Ela ainda afirma que tudo isso está associado à compreensão das plataformas de uma forma mais ampla e mais crítica, que está longe de ser uma realidade mesmo entre crianças e jovens. “Até mesmo porque crianças nem deveriam estar nesses ambientes conectados de forma irrestrita e sem supervisão. Se nós aceitamos que é ok crianças e adolescentes viverem nessas plataformas, no mínimo precisamos educá-las para isso”, pontua Taís.
A teoria na prática
Taís comenta que não existe uma fórmula pronta para que professores e gestores auxiliem os mais jovens neste processo, mas defende que a reflexão e o aprendizado contínuo e compartilhado contribuem consideravelmente. “Ter o celular ligado em cima da classe apitando notificações só traz prejuízos pedagogicamente, mas usar essa ferramenta e suas potencialidades para criar um conteúdo que expresse o aprendizado construído em sala de aula, com a colaboração dos colegas e a supervisão dos professores, pode ser uma experiência significativa”, sugere.
Fontoura afirma que outra possibilidade é a provocação de debates em sala de aula, trazendo assuntos que estão em alta nas redes sociais e conectá-los com o conteúdo apresentado na disciplina, além da formação contínua dos professores. “As escolas devem trazer esses assuntos complexos, que estão no nosso dia a dia e no noticiário, para a realidade dos alunos e mostrar que existem visões sobre aquilo”, pontua.
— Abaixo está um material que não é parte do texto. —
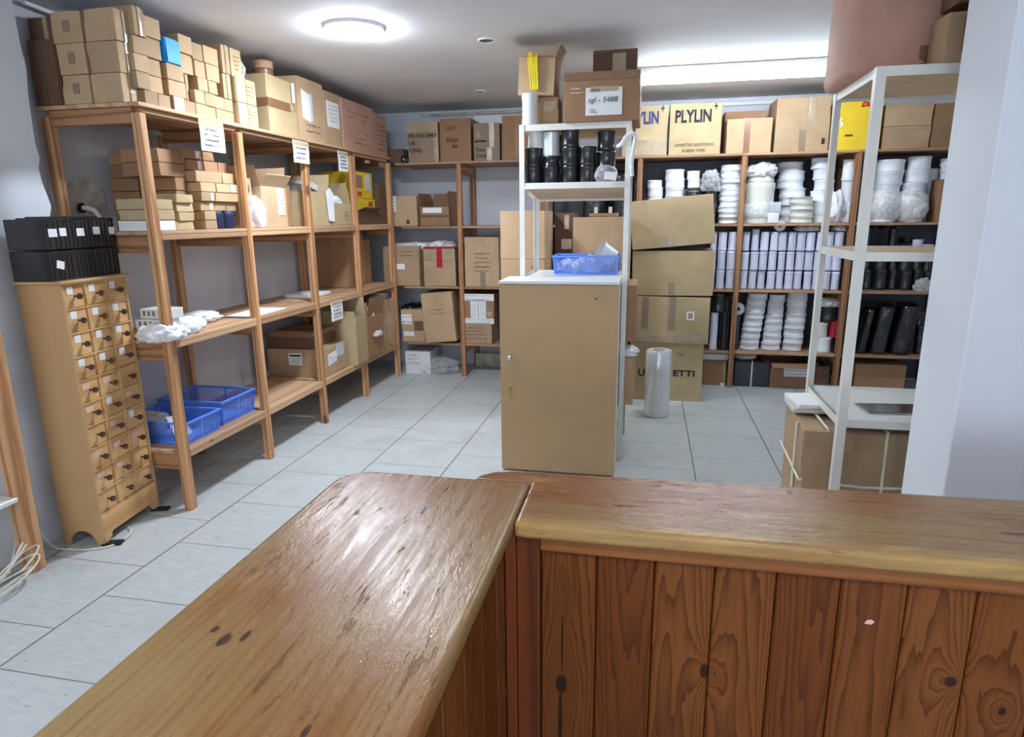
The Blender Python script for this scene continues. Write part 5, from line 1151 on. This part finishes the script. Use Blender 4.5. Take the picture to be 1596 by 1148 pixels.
q = thing('plastic_tub', 'white plastic tub lying tilted in the blue basket on the centre rack', 'tub', (-.26, 4.23, 1.25), 0, None, .2, -1.0)
MB().lathe([(.004,-.05),(.065,-.05),(.075,.05),(.08,.05),(.08,.057),(.072,.057),(.062,-.045),(.004,-.045)], seg=30).build('body', 'white_plastic', q, True)
o = blob('plastic_bag', 'clear_film', (-.37, 4.19, 1.15), (.08,.08,.09), seed=133, amp=.3); tag(o, 'crumpled clear bag in the middle of the blue basket on the centre rack', 'plastic bag')
o = blob('plastic_bag', 'clear_film', (-.51, 4.21, 1.15), (.06,.08,.07), seed=134, amp=.3); tag(o, 'crumpled clear bag at the left end of the blue basket on the centre rack', 'plastic bag')
for i, (z_, h, x1, m_, lab) in enumerate(((.7515,.345,-.055,'card_brown','brown carton on the shelf under the white board, jutting out right of the cabinet'),(.3515,.30,-.06,'card_tan','tan carton on the lowest shelf of the white centre rack, jutting out right of the cabinet'))):
    carton(lab, (-.60, 3.92, z_, x1, 4.36, z_+h), m_, 'x', seam='v')
o = blob('plastic_bag', 'white_plastic', (-.14, 4.0, .6525), (.10,.07,.055), seed=135, amp=.25); tag(o, 'white plastic bag on the tan carton, showing right of the cabinet', 'plastic bag')
# ================================================ RACK BESIDE THE PILLAR
zt = 2.0315
r = thing('padded_carton', 'huge pinkish carton with rounded taped edges on the white rack beside the pillar', 'box', (1.05, 3.18, zt))
MB().box(-.285,-.20,0,.16,.22,.465,.035,4,jit=.008).build('body', 'card_pink', r, True)
MB().box(-.045,-.2045,.02,.0,-.1985,.10,.001).build('tape', 'tape_brown', r)
MB().box(-.289,-.10,.03,-.2835,-.085,.44,.002).build('tape', 'tape_clear', r)
carton('tan carton at the front right on top of the white rack beside the pillar', (1.03, 2.80, zt, 1.20, 2.96, zt+.17), 'card_tan', 'y', seam=None, tape=[(.3,.2,.7,.9)], tmat='tape_brown', group='cartons on the rack beside the pillar')
carton('brown carton next to the front right one on top of the white rack, by the pillar', (1.205, 2.80, zt, 1.40, 3.10, zt+.2), 'card_brown', 'y', group='cartons on the rack beside the pillar')
carton('dark carton lying on the two smaller cartons on top of the white rack, by the pillar', (1.06, 2.82, zt+.2015, 1.38, 2.97, zt+.40), 'card_dark', 'y', group='cartons on the rack beside the pillar', tape=[(.2,0,.4,1)], tmat='tape_brown')
q = thing('tablet', 'dark slim tablet lying on the white board of the rack beside the pillar', 'tablet', (1.10, 3.0, .657), .1)
MB().box(-.15,-.075,0,.15,.075,.007,.003,2).build('case', 'chrome', q); MB().box(-.143,-.068,.0072,.143,.068,.0082).build('screen', 'phone_glass', q)
tag(MB().box(-.05,-.25,0,.05,.25,.0012).build('paper_sheet', 'paper', None, loc=(.93, 3.1, .657)), 'white sheet on the white board of the rack beside the pillar', 'paper') if 0 else None
r = thing('strapped_carton', 'large worn tan carton bound with white straps under the white rack beside the pillar', 'box', (.965, 3.115, 0), .0)
dm = (.50, .40, .575); s = MB(); s.b.free(); s.b = body_mesh(*dm, .012, .01); bev(s.build('body', 'card_tan', r), .006)
o = MB().box(-.255, -.216, dm[2]-.10, -.05, -.2075, dm[2]-.005, .001).build('flap', 'card_tan', r)
MB().box(-.25,-.2185,.30,-.12,-.2105,.50,.001).build('flap', 'card_tan', r)
def strap(zc=None, xc=None):
    b = MB(); e = .012
    if zc is not None:
        P = [Vector((sx*(dm[0]/2+e), sy*(dm[1]/2+e), zc+dz)) for sx, sy, dz in ((-1,-1,0),(0,-1,-.02),(1,-1,-.01),(1,1,0),(-1,1,.03),(-1,-1,0))]
    else:
        P = [Vector((xc, -(dm[1]/2+e), .004)), Vector((xc, -(dm[1]/2+e), dm[2]*.5)), Vector((xc, -(dm[1]/2+e-.006), dm[2]+.005)), Vector((xc, 0, dm[2]+.006)), Vector((xc, dm[1]/2+e, dm[2]+.004)), Vector((xc, dm[1]/2+e, .004))]
    b.tube(P, .0065, 6).build('strap', 'strap', r, True)
strap(zc=.34); strap(xc=-.16); strap(xc=.08)
P = [Vector((-(dm[0]/2+.013), y, z)) for y, z in ((-.1,.004),(-.1,.3),(-.1,dm[2]))]; MB().tube(P, .0065, 6).build('strap', 'strap', r, True)
for i, (dz, w_) in enumerate(((0,.2),(.0225,.18))):
    tag(MB().box(-w_/2,-.11,0,w_/2,.11,.02,.002).build('paper_pad', 'cream_white' if i == 0 else 'paper', None, loc=(.80, 3.22, .588+dz), rot=(0,0,.1*i)), f'{["lower","upper"][i]} white pad lying on the strapped carton under the white rack', 'paper')
o = wrapped_column('green_bag', 'green_dark', (1.345, 3.10, 0), (.095,.14), .58, seed=140, amp=.08); tag(o, 'dark green plastic sack standing between the strapped carton and the pillar', 'sack')
# blue sack and conduit high at the left wall
o = blob('blue_sack', 'blue_deep', (-2.72, 3.15, T+.385), (.12,.25,.035), seed=141, amp=.15); tag(o, 'dark blue sack squeezed under the ceiling behind the near left cartons', 'sack')
t = thing('conduit', 'white conduit pipe slanting under the ceiling at the left wall', 'pipe', (0,0,0))
MB().tube([ux(36,3,-2.86), ux(95,26,-2.86), ux(120,44,-2.86)], .011, 10).build('tube', 'white_plastic', t, True)
# ------------------------------------------------ tidy the wording of the labels
RULES = [(' from the bottom', ' up'), ('bottommost', 'lowest'), (', left part of the layer', ', left'), (', middle part of the layer', ', middle'), (', right part of the layer', ', right'),
 ('small wrapped white spool', 'wrapped white spool'), (' of the white-filled bay', ''), ('between the big cartons and the second pine post', 'beside the big cartons'), (' small kraft carton', ' kraft carton'),
 ('in the first bay', 'first bay'), ('on the second shelf of the back rack', 'second shelf of back rack'), (', left rack', ''), (' one of the ', ' of '), ('the white centre rack', 'the centre rack'),
 ('past the near corner cartons on the left rack', 'past the near corner cartons'), ('in the third bay of the left rack', 'third bay, left rack'), ('of the pair', 'of two')]
seen = {}
for o in COL.objects:
    if o.parent is None and 'label' in o:
        l = o['label']
        for a, b_ in RULES:
            if len(l.split()) <= 16: break
            l = l.replace(a, b_)
        while len(l.split()) > 16 and ' the ' in l: l = l.replace(' the ', ' ', 1)
        for a in (' in ', ' of ', ' on '):
            if len(l.split()) > 16: l = l.replace(a, ', ' if a != ' of ' else ' ', 1)
        o['label'] = l.replace(',,', ','); seen.setdefault(o['label'], []).append(o.name)
        if not 4 <= len(l.split()) <= 16: print('LONG', len(l.split()), l)
for k, v in seen.items():
    if len(v) > 1: print('DUP', k, v)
Para o coordenador pedagógico do Instituto Palavra Aberta, Bruno Ferreira, o papel do gestor está justamente em abrir espaço, em identificar oportunidades no currículo para o desenvolvimento de competências midiáticas e informacionais em todas as disciplinas e ciclos. Outra responsabilidade do gestor, na visão de Bruno, é em relação ao mapeamento de oportunidades e orientar docentes a buscar formação. “Procurar referências de como implementar essas estratégias que fazem parte das diretrizes educacionais”, complementa o coordenador pedagógico.